I'm a Studio One 3 Pro user, but I've been reading about Cubase's Control Room, and I believe it's a feature many many many Studio One users would really appreciate.
The premise behind the feature is software control for monitoring. It provides a set of options for selecting monitors, creating cue mixes, and managing how it's all used. Studio One can definitely benefit from a similar feature set.
Let's imagine I have an interface--any interface--that gives me four pairs of analog outputs and four pairs of digital outputs, plus some number of inputs for recording or external sound sources (iPhone, artist's laptop, etc.). I have two pairs of monitors, and a headphone amp at the mixing desk. I connect the monitors/amps to my first two pairs of outputs, I leave one pair open for things like re-amping, and I connect the final pair to my headphone amp. I also use ADAT to connect the four digital pairs to a DAC I'll use to feed headphone amps in my live room.
Now, I need some way to control all of that from the computer, since my DAW is my console.
First, there would need to be a way to tell S1 what outputs are what. So in the Audio I/O Setup grids, you could specify that certain inputs and outputs are Aux In 1, Aux In 2, or Monitor A, B, C, or D, or Cue Outputs, or Headphones. That way the outputs are well defined and can be dedicated to their intended purposes. If you needed to route a channel directly to the monitors, instead of going through the Main Bus, you could route it to "Monitors" as opposed to "Main". And speaking of...
In S1, there could be a panel the size of the Record panel below the edit, mix, or arrange views, in which you can easily fit controls for monitor switching (A, B, C, etc.), monitor source selection (Main, Aux 1, Aux 2, etc.), and monitoring level that's separate from the main fader. Next to that, buttons for dim (and its level), mute, mono, side image solo, channel swap, and even "dim solo"/"listen" mode toggling. In addition, a Talkback section, and a headphones section with its own level that uses many of the same options as the monitors.

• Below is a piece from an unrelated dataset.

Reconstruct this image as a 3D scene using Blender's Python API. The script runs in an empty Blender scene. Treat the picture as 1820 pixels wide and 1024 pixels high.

Then, as maybe a separate channel type in the console's Outputs view, there could be options on the appropriate outputs for the Cue mixes for things like PFL/AFL and Click send level, while in the main console view, Cue sends are distinguished from normal PFL/AFL sends better than just being permanently visible above the channel I/O. A pop-up menu below/next to the Track List could let you select a Cue mix for Sends On Fader. Output faders could act as output trims. And of course, what makes Cubase's Control Room so cool:
On all the outputs, an insert rack for plugins! So EQ and limiting could be on the Cue mixes, while each of my sets of monitors could have their own instances of Sonarworks Reference loaded up, and I wouldn't need to worry about bypassing them all before exporting a mix.
There's lots of engineers using digital mixing consoles as their studio interfaces. Sure, they have similar-ish routing available within, but without mapping every channel's output in the DAW to a fader on the mixer, you don't get quite the cue mix capability from the hardware you do from the software. Having these options in the box would make even AudioBox VSL-sized setups complete, 100% solutions for a recording/mixing studio. Kind of what comes to mind when I hear "Studio One."
I think this feature set would go a whole lot further than the features in VSL did, especially with Native Zero Latency Monitoring technology in S1.